Having the vocabulary to describe a distribution is an important skill as a data scientist when it comes to communicating ideas to your peers. There are 4 important concepts, with supporting vocabulary, that you can use to structure your answer to a question like this. These are:
Center (mean, median, mode)
Spread (standard deviation, inter quartile range, range)
Shape (skewness, kurtosis, uni or bimodal)
Outliers (Do they exist?)
In terms of the distribution of time spent per day on Facebook (FB), one can imagine there may be two groups of people on Facebook:
People who scroll quickly through their feed and don’t spend too much time on FB.
People who spend a large amount of their social media time on FB.
From this point of view, we can make the following claims about the distribution of time spent on FB, with the caveat that this needs to be validated with real world data.
Center: Since we expect the distribution to be bimodal (see Shape), we could describe the distribution using mode and median instead of mean. These summary statistics are good for investigating distributions that deviate from the classical normal distribution.
Spread: Since we expect the distribution to be bimodal (see Shape), the spread and range will be fairly large. This means there will be a large inter quartile range that will be needed to accurately describe this distribution.
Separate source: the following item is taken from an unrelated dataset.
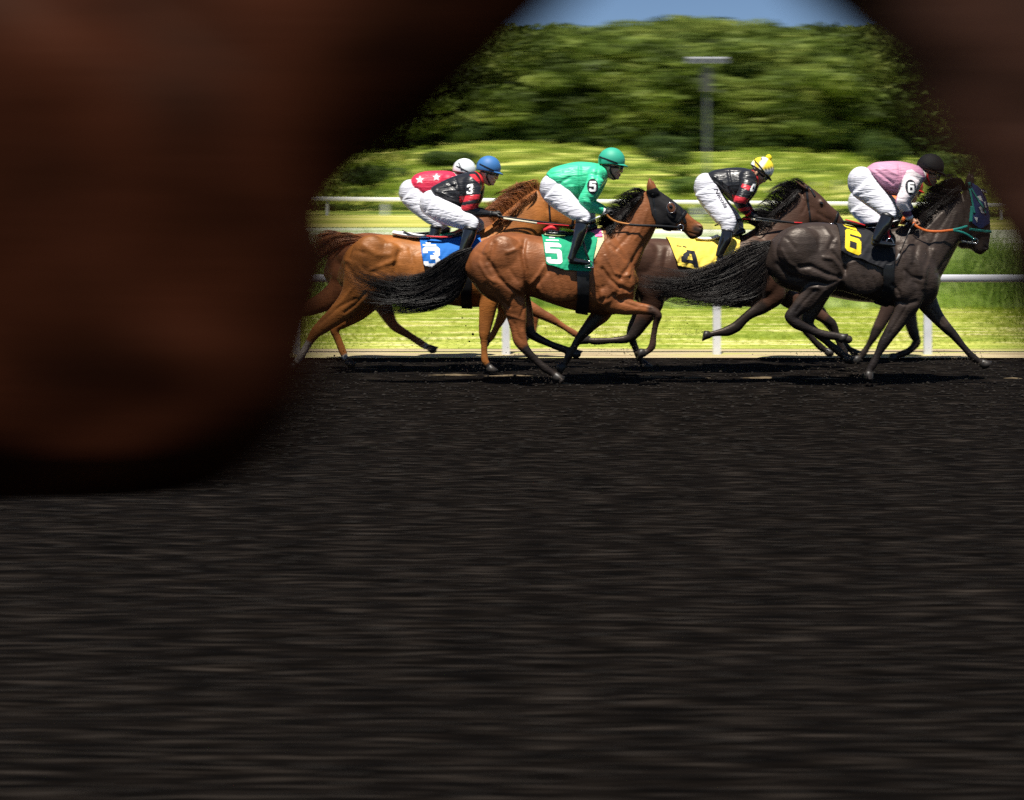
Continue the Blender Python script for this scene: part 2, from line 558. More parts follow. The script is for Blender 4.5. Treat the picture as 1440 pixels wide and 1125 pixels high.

Further, refrain from using standard deviation to describe the spread of this distribution.
Shape: From our description, the distribution would be bimodal. One large group of people would be clustered around the lower end of the distribution, and another large group would be centered around the higher end. There could also be some skewness to the right for those people who may spend a bit too much time on FB.
Outliers: You can run outlier detection tests like Grubb’s test, z-score, or the IQR methods to quantitatively tell which users are not like the rest.